The combined model addresses three distinct attack surfaces: image hardening removes tools an attacker needs for post-exploitation (no shell, no networking utilities), seccomp blocks kernel operations the application never legitimately uses (preventing kernel vulnerability exploitation via restricted syscalls), and AppArmor restricts file access and network resources to those the application actually needs. An attacker who compromises a container protected by all three layers has no extra tools available, a narrow set of permitted syscalls, and restricted access to files and network — each layer addresses what the others miss.

Should seccomp and AppArmor profiles be applied in audit mode first?

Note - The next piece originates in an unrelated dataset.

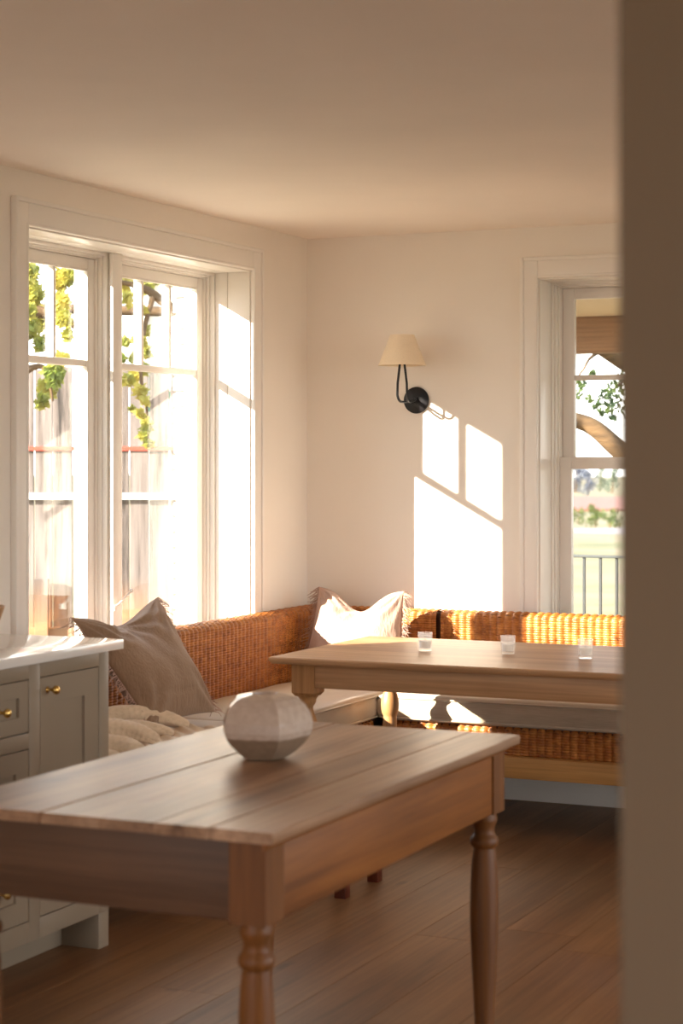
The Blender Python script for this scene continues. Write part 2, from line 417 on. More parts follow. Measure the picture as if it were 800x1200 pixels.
wall_left = holed_wall('wall_left', 'X', XL - 0.30, XL, YF - 0.2, YB + 0.33, -0.02, ZC + 0.1, [W1], WALL)
wall_back = holed_wall('wall_back', 'Y', YB, YB + 0.33, XL, XR + 0.2, -0.02, ZC + 0.1, [W2], WALL)
wall_right = holed_wall('wall_right', 'X', XR, XR + 0.12, YF, YB, -0.02, ZC + 0.1, [(2.05, 7.4, 0.10, 2.40), (-1.05, -0.15, 0.9, 2.0)], WALL)  # both openings are unseen, added to bring more light into the room
wall_front = holed_wall('wall_front', 'Y', YF - 0.15, YF, XL, XR + 0.12, -0.02, ZC + 0.1, [(-3.5, -0.5, 0.6, 2.35)], WALL)  # unseen opening, added so sun bounces warm off the floor
# the partition that closes the right of the view; its edge leans a few millimetres
pe = -0.467
pb = MB().add([(pe + 0.004, 1.6, -0.01), (XR, 1.6, -0.01), (XR, 1.74, -0.01), (pe + 0.004, 1.74, -0.01),
               (pe - 0.003, 1.6, ZC + 0.02), (XR, 1.6, ZC + 0.02), (XR, 1.74, ZC + 0.02), (pe - 0.003, 1.74, ZC + 0.02)],
              [(0, 3, 2, 1), (4, 5, 6, 7), (0, 1, 5, 4), (1, 2, 6, 5), (2, 3, 7, 6), (3, 0, 4, 7)])
pt = pb.build('wall_near', WALL_DIM, None, 0.004, smooth=True); pt['kind'] = 'structure'
ceil = MB().box(XL, XR, YF, YB, ZC, ZC + 0.1).build('ceiling', CEIL); ceil['kind'] = 'structure'

# floor: a subfloor with wide oak planks laid along the room
floor = MB().box(XL - 0.02, XR + 0.02, YF, YB + 0.02, -0.06, -0.015).build('floor', WDARK); floor['kind'] = 'structure'
PWD = 0.2275
fr = random.Random(3)
plank_meshes = {}
x = -2.669 - PWD * 5
while x < 2.2:
    x0, x1 = max(x, XL + 0.001), x + PWD
    y = YF + fr.uniform(-1.6, -0.2)
    while y < YB:
        L = fr.choice((1.5, 1.9, 2.2, 2.6)); y1 = y + L
        if -2.95 < x < -2.60 and 4.6 < y1 < 6.0: y1 = 5.62
        a, b2 = max(y, YF), min(y1, YB)
        if b2 - a > 0.05 and x1 - x0 > 0.02:
            g = 0.0005
            m = MB().box(-(x1 - x0) / 2 + g, (x1 - x0) / 2 - g, -(b2 - a) / 2 + g, (b2 - a) / 2 - g, -0.0075, 0.0075)
            m.build('plank', FLOORW, floor, 0.0007, loc=((x0 + x1) / 2, (a + b2) / 2, -0.0075 + fr.uniform(-0.0003, 0)), seg=1)
        y = y1
    x += PWD
B('plank', x, XR, YF, YB, -0.015, 0.0, FLOORW, floor)

# baseboards
bb = B('baseboard_back', XL + 0.016, XR, YB - 0.016, YB, 0, 0.14, TRIM, None, 0.003, 'structure')
bb = B('baseboard_left', XL, XL + 0.016, 4.92, YB, 0, 0.14, TRIM, None, 0.003, 'structure')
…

Yes — both seccomp and AppArmor support audit modes that log violations without blocking. Running in audit mode in staging for a period after generating the profile from runtime data catches cases where the profile is too restrictive, typically because application behavior under certain conditions was not captured during profiling. After validating that no legitimate application actions are being denied, switch to enforce mode for production. Image hardening and functional testing should be applied before adding seccomp and AppArmor profiles, since a validated hardened image provides a stable baseline for kernel-level policy testing.


What This Combination Achieves?

Container security software that combines image hardening with kernel-level policy enforcement creates a container environment where:

  • The available attack tools are minimal (image hardening)
  • The available kernel interfaces are minimal (seccomp)
  • The accessible resources are minimal (AppArmor)

This is not theoretical defense-in-depth. Each layer has independently prevented real attacks. CVE exploits that require specific syscalls are blocked by seccomp regardless of patching status. Data exfiltration that requires filesystem access is blocked by AppArmor regardless of what the container code does. Tools required for post-exploitation are absent from the image.

The investment in setting up all three layers pays compound security dividends because each layer addresses what the others miss.